Sports

Reversing Klinsmann: ‘Yes we can’ win the World Cup

Oh, so now he believes that we will win.

All it took was one win, one tie that should have been a win, and one loss that felt like a win to convince Jurgen Klinsmann his United States national team has a kicker’s chance at hoisting the World Cup trophy in two weeks’ time.

“Every single day we’re going to have on the knockout stage, can we do it?
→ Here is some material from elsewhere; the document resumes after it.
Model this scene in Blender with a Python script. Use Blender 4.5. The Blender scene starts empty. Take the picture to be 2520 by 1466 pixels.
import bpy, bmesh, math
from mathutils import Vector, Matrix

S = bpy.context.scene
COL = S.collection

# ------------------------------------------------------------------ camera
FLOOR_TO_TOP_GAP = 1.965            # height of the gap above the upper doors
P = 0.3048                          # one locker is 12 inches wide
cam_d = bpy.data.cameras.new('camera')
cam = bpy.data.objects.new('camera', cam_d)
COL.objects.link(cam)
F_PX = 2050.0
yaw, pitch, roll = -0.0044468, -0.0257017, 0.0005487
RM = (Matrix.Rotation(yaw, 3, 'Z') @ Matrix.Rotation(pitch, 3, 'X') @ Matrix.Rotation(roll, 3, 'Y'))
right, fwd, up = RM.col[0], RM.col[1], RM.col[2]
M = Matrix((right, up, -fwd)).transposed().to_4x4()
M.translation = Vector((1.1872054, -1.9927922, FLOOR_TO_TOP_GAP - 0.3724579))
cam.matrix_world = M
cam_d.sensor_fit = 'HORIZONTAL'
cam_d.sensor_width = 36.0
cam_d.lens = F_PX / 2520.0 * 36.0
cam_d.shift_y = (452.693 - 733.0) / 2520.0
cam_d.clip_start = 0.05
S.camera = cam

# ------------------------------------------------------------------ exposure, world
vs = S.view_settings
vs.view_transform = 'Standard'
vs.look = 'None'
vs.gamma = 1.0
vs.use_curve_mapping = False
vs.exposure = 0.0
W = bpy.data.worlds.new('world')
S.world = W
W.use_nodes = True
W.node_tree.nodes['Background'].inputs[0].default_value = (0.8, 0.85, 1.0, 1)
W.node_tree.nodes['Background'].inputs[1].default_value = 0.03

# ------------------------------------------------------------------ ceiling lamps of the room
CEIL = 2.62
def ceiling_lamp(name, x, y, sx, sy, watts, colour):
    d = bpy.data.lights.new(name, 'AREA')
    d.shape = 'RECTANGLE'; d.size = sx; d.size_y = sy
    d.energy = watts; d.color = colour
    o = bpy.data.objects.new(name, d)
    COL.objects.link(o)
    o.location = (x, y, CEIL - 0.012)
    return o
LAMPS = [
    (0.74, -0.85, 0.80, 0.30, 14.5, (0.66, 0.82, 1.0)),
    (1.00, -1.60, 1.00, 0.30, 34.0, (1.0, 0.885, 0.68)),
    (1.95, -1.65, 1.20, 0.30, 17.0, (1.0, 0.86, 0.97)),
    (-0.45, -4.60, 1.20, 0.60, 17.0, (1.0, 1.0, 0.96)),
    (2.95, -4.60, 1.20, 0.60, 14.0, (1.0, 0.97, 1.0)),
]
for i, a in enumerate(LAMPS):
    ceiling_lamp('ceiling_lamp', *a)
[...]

Yes we can,” Klinsmann told reporters Friday.

The optimism from Team USA’s enigmatic German-born coach was a complete turnaround from the hopeless appraisal he gave this winter in comments published in the New York Times the week before the tournament — much to the dismay of a nation looking to rally around an underdog squad.

“We cannot win this World Cup, because we are not at that level yet,” Klinsmann said in December. “For us, we have to play the game of our lives seven times to win the tournament.

“Realistically, it is not possible.”

A stirring trio of performances to escape the Group of Death — the victory over Ghana on John Brooks’ miracle header, the last-minute draw against Cristiano Ronaldo’s Portugal bunch and Thursday’s didn’t-matter 1-0 setback versus Germany — has turned that impossible task into something vaguely more possible.

The latest odds from British sports book Ladbrokes, for instance, have taken the U.S. number down the board to 80-1 from a pre-tournament bet of 250-1.

While the cynic might say Klinsmann had shrewdly managed expectations with his initial straight-talk, his latest round of rhetoric is more distinctly American in tone: Four more wins.

“This is now one of the benchmarks,” he said Friday. “We want to be one day in the top 10, top 12 of the world. So if we want to be there, this is now the moment.”

First up: A Round of 16 test against a young, fleet Europe-tested Belgium team Tuesday in Salvador. Then, perhaps, a quarterfinal clash with Lionel Messi and Argentina. And, eventually, in Klinsmann’s wildest dream, a spot in the final — a rematch against Germany!? — on July 13 in Rio de Janeiro.

“I think if everybody goes to his own personal limit in the context of the team, we’re going to go further in this tournament,” Klinsmann said.

“But you’ve got to realize that moment. So I asked everybody, all the players to make sure that all their flights are booked after July 13.

“That’s just how you have to approach a World Cup, no matter what happens now. You can always change your flights, so start with the end in mind. The end is July 13.”